You belong among the wildflowers…you belong somewhere you feel free.
(Wildflowers-Tom Petty)

 

 

I’ve gone back and forth deciding whether or not to write this post…and it definitely hasn’t been easy.  But ultimately I’m not just sharing for my own sake. I’m sharing this story for others who may be able to relate or who may need to hear it.

 

 

March 22nd has always held a special place in my heart, and it always will.

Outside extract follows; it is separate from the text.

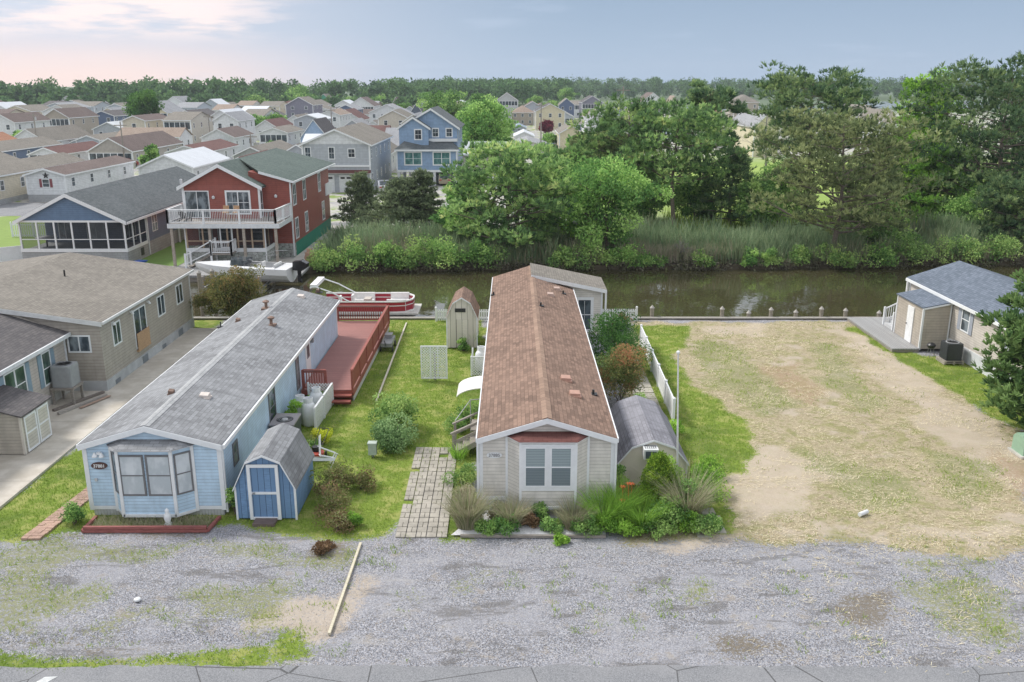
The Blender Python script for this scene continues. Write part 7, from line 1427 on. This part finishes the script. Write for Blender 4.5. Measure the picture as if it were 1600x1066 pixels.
X, Yv, Z, R = samp(260000, 91, zw, .35); X2, Y2, Z2, R2 = samp(30000, 92, 1 - zl * .6, .2, (-16, 14), (18.7, 25.2)); q = vnoise(X2, Y2, .3, 5) + .6 * vnoise(X2, Y2, 2.0, 6) > .6
X = np.concatenate([X, X2[q]]); Yv = np.concatenate([Yv, Y2[q]]); Z = np.concatenate([Z, Z2[q]]); q = vnoise(X, Yv, .4, 15) + .5 * vnoise(X, Yv, .15, 16) > .05; X, Yv, Z = X[q], Yv[q], Z[q]
D = blades(R, np.stack([X, Yv, Z], 1), .09, .02, .9, seg=1, tint=np.clip(.6 + .4 * fbm(X, Yv, .8, 4), 0, 1)); stuff(setmesh('gravel_weeds', D[0], D[1], G_GRASS, None, D[2]), 'low weeds growing through the gravel', 'weeds')
X, Yv, Z, R = samp(300000, 93, np.maximum(zl, zb * .3), .45); X2, Y2, Z2, R2 = samp(8000, 94, np.ones_like(zl), .1, (7, 17), (18.8, 26)); q = (vnoise(X2, Y2, .9, 7) + .8 * vnoise(X2, Y2, .25, 8) + (X2 - 12) * .07 + R2.normal(0, .25, len(X2))) > .55
q1 = (vnoise(X, Yv, 1.0, 17) + .5 * vnoise(X, Yv, .3, 18) > -.15) & (X > 6 + .02 * (Yv - 25)) & (zg[((Yv - gy0) / gs).astype(int).clip(0, nyg - 1), ((X - gx0) / gs).astype(int).clip(0, nxg - 1)] < .35); X = np.concatenate([X[q1], X2[q]]); Yv = np.concatenate([Yv[q1], Y2[q]]); Z = np.concatenate([Z[q1], Z2[q]]); n = len(X)
a = vnoise(X, Yv, 1.5, 19) * 3 + R.normal(0, .7, n); L = R.uniform(.06, .17, n); w = .0045; dx, dy = np.cos(a) * L, np.sin(a) * L; zz = Z + R.uniform(.005, .035, n); z2 = zz + R.uniform(-.005, .03, n); ox, oy = -np.sin(a) * w, np.cos(a) * w
V = np.stack([np.stack([X - ox, Yv - oy, zz], 1), np.stack([X + ox, Yv + oy, zz], 1), np.stack([X + dx + ox, Yv + dy + oy, z2], 1), np.stack([X + dx - ox, Yv + dy - oy, z2], 1)], 1).reshape(-1, 3)
stuff(setmesh('loose_straw', V, np.arange(4 * n).reshape(n, 4), G_STRAW, None, np.repeat(R.uniform(0, 1, n), 4)), 'scattered pale straw over the bare seeded lot', 'straw')
X, Yv, Z, R = samp(150000, 95, zl, .5); q = fbm(X, Yv, 2.2, 61) + .7 * vnoise(X, Yv, .25, 62) > .46; X, Yv, Z = X[q], Yv[q], Z[q]; D = blades(R, np.stack([X, Yv, Z], 1), .07, .022, .7, seg=1); stuff(setmesh('sprouting_grass', D[0], D[1], G_GRASS, None, D[2]), 'sparse new grass sprouting through straw', 'grass')
n = 2600; R = rng(96); X = R.uniform(-13.3, -9.6, n); Yv = R.uniform(25.4, 26.3, n); D = blades(R, np.stack([X, Yv, 0 * X], 1), .2, .02, .8, seg=2); stuff(setmesh('bed_weeds', D[0], D[1], G_TAN, None, D[2]), 'dry weeds filling the timber bordered bed', 'weeds')
n = 16000; R = rng(97); X = R.uniform(-16, 17, n); Yv = R.uniform(18.75, 25.3, n); s = R.uniform(.007, .015, n) ; sv = np.array([[-1, -.7, 0], [1, -.8, 0], [.8, .9, 0], [-.9, .8, 0], [0, 0, .9]]); ang = R.uniform(0, 6.3, n)
ca, sa = np.cos(ang)[:, None], np.sin(ang)[:, None]; PX = sv[None, :, 0] * ca - sv[None, :, 1] * sa; PY = sv[None, :, 0] * sa + sv[None, :, 1] * ca; ii = ((Yv - gy0) / gs).astype(int); jj = ((X - gx0) / gs).astype(int)
V = np.stack([X[:, None] + PX * s[:, None], Yv[:, None] + PY * s[:, None], ZG[ii, jj][:, None] + .004 + sv[None, :, 2] * s[:, None]], -1).reshape(-1, 3); b = np.arange(n)[:, None] * 5; F = np.concatenate([b + np.array([[0, 1, 4]]), b + np.array([[1, 2, 4]]), b + np.array([[2, 3, 4]]), b + np.array([[3, 0, 4]])])
stuff(setmesh('gravel_stones', V, F, leafm('gravel_stone', [(.12, .125, .14), (.25, .26, .29), (.42, .43, .46), (.30, .27, .23)], 0.0, boost=1.0), None, np.repeat(R.uniform(0, 1, n), 5)), 'loose grey and white gravel stones of the parking area', 'gravel')
structure(MB().face([(-11.2, 17.95, .036), (-10.9, 18.0, .036), (-10.75, 18.22, .036), (-11.05, 18.2, .036)]).build('road_marking', plain((.6, .62, .62), .8, var=.3, nsc=9)))
# ---------------------------------------------------------------- haze
mb = MB(); mb.box(-1500, 1500, -80, 1500, -3, 45); hz = mb.build('haze', []); m = bpy.data.materials.new('haze_air'); m.use_nodes = True; m.node_tree.nodes.clear(); o_ = m.node_tree.nodes.new('ShaderNodeOutputMaterial'); v_ = m.node_tree.nodes.new('ShaderNodeVolumePrincipled')
v_.inputs['Color'].default_value = (.80, .87, .97, 1); v_.inputs['Density'].default_value = .00019; v_.inputs['Anisotropy'].default_value = .2; m.node_tree.links.new(v_.outputs[0], o_.inputs['Volume']); hz.data.materials.append(m); stuff(hz, 'pale blue summer haze filling the distance', 'haze')
for o in list(bpy.data.objects):
    if '_l' in o: del o['_l']
    if 'tag_' in o: del o['tag_']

It’s special because on this day 9 years ago, the world lost this crazy, quirky, funny, beautiful girl:

 

 

Jami was one of my best friends in middle school & junior high, and almost every memory I have of her involves lots of laughter…including the time we dyed our hair blue for the county fair (it ended up raining and dying the rest of us blue), and the time we got lost in the woods riding four-wheelers. I remember her as being the lively, care-free girl I always wished I could be.

 

But going into high school we started to lose touch. We didn’t have any classes together anymore, we became interested in different things, and we made new sets of friends.

 

Because we had grown apart I never saw any of the warning signs, I never heard the cries for help, and I certainly never saw the end coming. And I blamed myself for that for so long. I thought maybe if I had been a better friend, tried harder to fit in with her new friends, just called her every once in a while to check in, to remind her she was loved…that maybe I could have helped her…and maybe she wouldn’t have decided to take her own life.

 

To this day I still wonder if there is something I could have done to help…and I know that question will always remain unanswered…along with the ever-haunting question of, “Why?” But honestly, those questions aren’t important anymore.

 

What is important is what we can be doing to help others who are lost, who are stuck in what they think is a never-ending darkness, and who need to be reminded of the Glorious Light there is to be found. Part of why I am so excited to be a part of the World Race is because of Jami. Because there are thousands upon thousands of people in this world who need to hear the story of Hope. They need to know (or to be reminded of) the love that surrounds them, the love of our precious Savior who came to die so that they might LIVE. They need to know that there is always hope.

 

I truly believe that God brings good out of every situation. I’ve seen it firsthand in my own life, as well as the lives of Jami’s friends and family.  God can take something as tragic and heart-wrenching as suicide, and He turn it into a beautiful story of redemption and hopefulness to bring others out of that same darkness and into His Light.

 

 

You are my lamp, O LORD; the LORD turns my darkness into light.”
-Samuel 22:29

 “You are the light of the world. A city on a hill cannot be hidden.”
-Matthew 5:14


“I will lead the blind by ways they have not known, along unfamiliar paths I will guide them; I will turn the darkness into light before them and make the rough places smooth. These are the things I will do; I will not forsake them.”